Wednesday, May 22, 2013

Happy Package

With the second wave of my Sedition Wars kickstarter supposedly hitting late June/early July I've been trawling through the Studio McVey forums.  A couple weeks ago I came across a thread where they were showing off some of the character sculpts from the upcoming expansion/stand alone game Arms of Sorrow.  AoS is compatible with Battle for Alabaster, but it is its own game as well.  Well, Mike McVey was going to have some resin sculpts at a miniatures convention called Salute (a wargaming convention held in the UK), and had let drop that people could send him a message to get some as he might have leftovers.  Even though Salute had come and gone by a couple of months I sent a message anyways.  He still had a few left and I was able to get my hands on them early!

Commandant Grist is the battle-hardened, Gnosis-suit wearing sculpt you see above.  It's a simple yet elegant sculpt.  A model like this with too many fiddly bits can become frustrating to paint as each of the smaller items ends up requiring its own attention, and it just begins to add exponential amounts of time the more little bits are on there.  Nice and simple but with plenty of variability to add more colors to keep things from becoming too boring.
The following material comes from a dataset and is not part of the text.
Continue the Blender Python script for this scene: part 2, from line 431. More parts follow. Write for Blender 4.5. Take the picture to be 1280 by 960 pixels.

While Grist is cool (and I am a big fan of robots/power armor/mecha), this next model is the one that really caught my eyes, ripped them out of my head, and held them against the screen.

Phaedrus Chiruge.  Oh my goodness!  Holding this model was incredible!  There is a level of complexity in this sculpt that pictures just can't do justice to.  I don't know that I've ever held a sculpt with such intricacies as this one.  There is a *LOT* of detail on this model, but unlike other, "detailed models," this one is a little different.  Rather than an amalgamation of bric-a-brac/equipment, the detailed bits are the same.  Muscles/tendons, ripped skin, carapace/plates, and so forth.  The details on this model will be consistent, which means less color swapping.  It'll still be time-consuming, and perhaps it's a personal opinion, but this kind of detailed model is one I take to rather easily.
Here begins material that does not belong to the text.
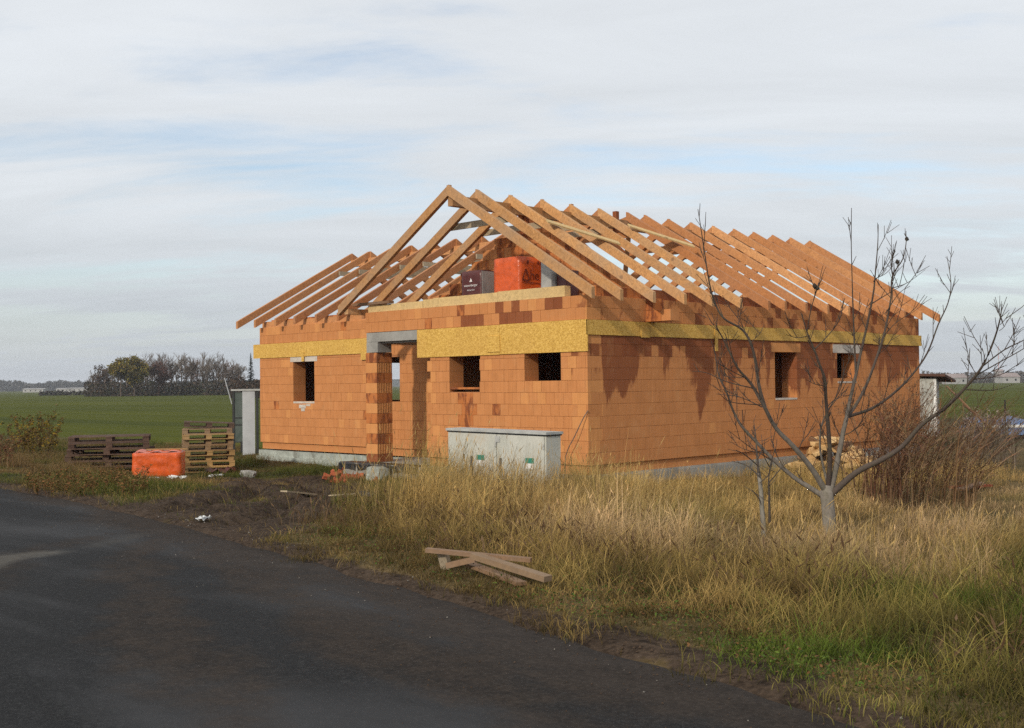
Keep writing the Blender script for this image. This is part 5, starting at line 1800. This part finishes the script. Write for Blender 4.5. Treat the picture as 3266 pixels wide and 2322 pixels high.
o = mb.build('grit', [m_plain('clods', (0.075, 0.052, 0.037), .95, .05, .4, 9), m_plain('pale pebbles', (0.20, 0.185, 0.165), .9, .1, .3, 9)]); tag(o, 'loose grit and mud clods strewn along the road edge', 'grit', kind='stuff')

# ================================================================== far surroundings
ZF = -0.6


def far_pt(px, d, z=ZF):
    p = at_depth(px, 1161, d); return Vector((p[0], p[1], z))


def bare_tree_mesh(seed, H, spreadf, col, leafc=None, nl=0):
    r_ = random.Random(seed); t = CT(); c = CT()
    rt = H * 0.018
    t.tube([(0, 0, -0.2), (r_.uniform(-.2, .2), r_.uniform(-.2, .2), H * .25), (r_.uniform(-.4, .4), r_.uniform(-.4, .4), H * .55)], [rt * 1.3, rt, rt * .6], 5, tuple(x * .8 for x in col))
    def grow_(p, d, L, r, lev):
        q = p + d * L * .5 + Vector((r_.gauss(0, .06), r_.gauss(0, .06), .04)) * L
        e_ = p + d * L + Vector((0, 0, .10 * L))
        k = r_.uniform(.75, 1.25); cc = tuple(x * k for x in col)
        c.tube([p, q, e_], [r, r * .75, r * .5], 3, cc)
        if leafc and lev >= 2:
            for _ in range(nl):
                s_ = r_.uniform(.16, .38); pp = p.lerp(e_, r_.random()) + Vector((r_.gauss(0, .35), r_.gauss(0, .35), r_.gauss(0, .3)))
                a = Vector((r_.gauss(0, 1), r_.gauss(0, 1), r_.gauss(0, 1))).normalized(); b = a.cross(Vector((r_.random(), r_.random(), 1))).normalized()
                lc = r_.choice(leafc); kk = r_.uniform(.6, 1.4)
                c.face([pp - a * s_, pp + b * s_ * .7, pp + a * s_, pp - b * s_ * .7], tuple(x * kk for x in lc))
        if lev >= 4: return
        for _ in range((5, 5, 5, 5)[lev]):
            f = r_.uniform(.35, 1.0)
            nd = (d + Vector((r_.gauss(0, .55), r_.gauss(0, .55), r_.gauss(.22, .3))) * spreadf).normalized()
            grow_(p.lerp(e_, f), nd, L * r_.uniform(.45, .72), max(r * .55, .028), lev + 1)
    for i in range(5):
        z = H * r_.uniform(.18, .5); a = r_.uniform(0, 6.28)
        grow_(Vector((0, 0, z)), Vector((math.cos(a) * .65 * spreadf, math.sin(a) * .65 * spreadf, .9)).normalized(), H * r_.uniform(.22, .32), rt * .55, 1)
    grow_(Vector((0, 0, H * .5)), Vector((0, 0, 1)), H * .28, rt * .6, 1)
    return t, c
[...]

Notice that guy in the background?  Yea, that's Lictalor Strongbow (well, that's the character's name, the mini itself is Arthal Nightblade from Reaper Miniatures).  I haven't glued either Phaedrus or Grist to their bases, and Lictalor is helping to keep Phaedrus on her feet.

Sedition Wars is done in 28mm scale, while Reaper Miniatures is done in 30mm. "Heroic Scale."  Heroic scale is about 32mm, but the two scales are close enough that they are practically interchangeable.  Scale can be pretty important as it helps to add to the overall illusion, lest your mighty ancient dragon the size of a mountain that has terrorized the kingdom for centuries stands only twice as tall as your character's minis.  Here's another size comparison:

In the background is my Drago (in need of arm repairs) to help give a better sense of scale overall.  Lictalor is standing on a 30mm base, while Phaedrus, Grist, and Drago are on 50mm bases.  Drago is standing right behind Lictalor, and you can see how much of a difference in scale there is.  I've worked in both scales before so I'm not worried, and am still rather excited to add more Sedition Wars to my collection.  I look forward to both the second wave (which has a lot of the exclusive miniatures), and seeing more for Arms of Sorrow.